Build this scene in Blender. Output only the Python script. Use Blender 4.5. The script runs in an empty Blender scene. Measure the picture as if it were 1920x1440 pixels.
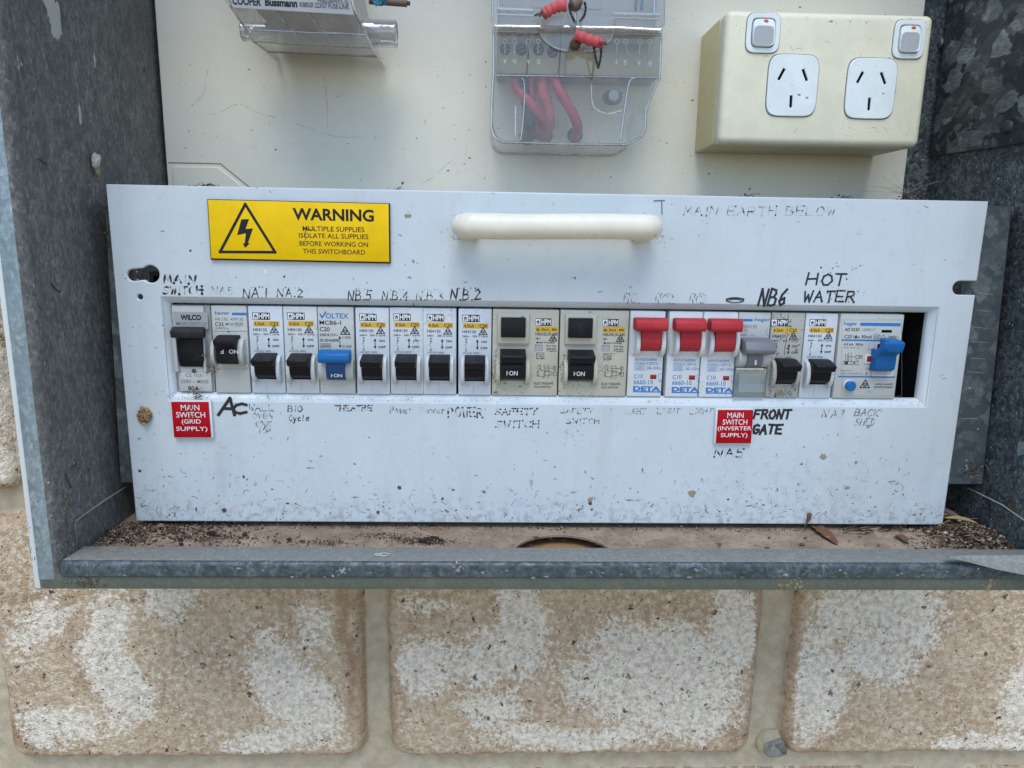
import bpy, bmesh, math, random
import numpy as np
from mathutils import Vector, Matrix
from math import sin, cos, pi, radians

S = 0.001                      # the builders work in millimetres
sc = bpy.context.scene
COL = sc.collection

# ------------------------------------------------------------------ camera, sky, sun, exposure
CAM = (-32.0383, -364.464, 147.69357); YAW, PITCH, ROLL, F = 0.03287, -0.1951, 0.01722, 1345.0
_f = Vector((sin(YAW)*cos(PITCH), cos(YAW)*cos(PITCH), sin(PITCH)))
_r = Vector((cos(YAW), -sin(YAW), 0)); _u = _r.cross(_f)
_r, _u = cos(ROLL)*_r + sin(ROLL)*_u, -sin(ROLL)*_r + cos(ROLL)*_u
cd = bpy.data.cameras.new('camera'); cam = bpy.data.objects.new('camera', cd); COL.objects.link(cam)
M4 = Matrix((_r, _u, -_f)).transposed().to_4x4(); M4.translation = Vector(CAM)*S
cam.matrix_world = M4
cd.sensor_width = 36; cd.sensor_fit = 'HORIZONTAL'; cd.lens = 36*F/1920; cd.clip_start = 0.01; cd.clip_end = 100
sc.camera = cam

SUN_EL, SUN_AZ = radians(60), radians(-6)      # azimuth measured from straight in front of the wall towards the right
w = bpy.data.worlds.new('World'); sc.world = w; w.use_nodes = True
nt = w.node_tree; bg = nt.nodes['Background']
sky = nt.nodes.new('ShaderNodeTexSky'); sky.sky_type = 'NISHITA'; sky.sun_disc = False
sky.sun_elevation = SUN_EL; sky.sun_rotation = pi - SUN_AZ; sky.air_density = 1.0; sky.dust_density = 0.6; sky.ozone_density = 3.0
nt.links.new(sky.outputs[0], bg.inputs[0]); bg.inputs[1].default_value = 0.15
sl = bpy.data.lights.new('sun', 'SUN'); so = bpy.data.objects.new('sun', sl); COL.objects.link(so)
sl.energy = 1.1; sl.angle = radians(32); sl.color = (1.0, 0.985, 0.92)
sdir = Vector((sin(SUN_AZ)*cos(SUN_EL), -cos(SUN_AZ)*cos(SUN_EL), sin(SUN_EL)))
so.rotation_euler = sdir.to_track_quat('Z', 'Y').to_euler()
sc.view_settings.view_transform = 'Standard'; sc.view_settings.look = 'None'
sc.view_settings.exposure = 0.72; sc.view_settings.gamma = 1.0; sc.view_settings.use_curve_mapping = False
try:
    sc.cycles.max_bounces = 8; sc.cycles.transparent_max_bounces = 24; sc.cycles.caustics_reflective = False; sc.cycles.caustics_refractive = False
except Exception: pass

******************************

Extract the lines exactly, please: the first line of the listing, the line with "sc.camera = cam", and every line between them, but no pictures.

Build this scene in Blender. Output only the Python script. Use Blender 4.5. The script runs in an empty Blender scene. Measure the picture as if it were 1920x1440 pixels.
import bpy, bmesh, math, random
import numpy as np
from mathutils import Vector, Matrix
from math import sin, cos, pi, radians

S = 0.001                      # the builders work in millimetres
sc = bpy.context.scene
COL = sc.collection

# ------------------------------------------------------------------ camera, sky, sun, exposure
CAM = (-32.0383, -364.464, 147.69357); YAW, PITCH, ROLL, F = 0.03287, -0.1951, 0.01722, 1345.0
_f = Vector((sin(YAW)*cos(PITCH), cos(YAW)*cos(PITCH), sin(PITCH)))
_r = Vector((cos(YAW), -sin(YAW), 0)); _u = _r.cross(_f)
_r, _u = cos(ROLL)*_r + sin(ROLL)*_u, -sin(ROLL)*_r + cos(ROLL)*_u
cd = bpy.data.cameras.new('camera'); cam = bpy.data.objects.new('camera', cd); COL.objects.link(cam)
M4 = Matrix((_r, _u, -_f)).transposed().to_4x4(); M4.translation = Vector(CAM)*S
cam.matrix_world = M4
cd.sensor_width = 36; cd.sensor_fit = 'HORIZONTAL'; cd.lens = 36*F/1920; cd.clip_start = 0.01; cd.clip_end = 100
sc.camera = cam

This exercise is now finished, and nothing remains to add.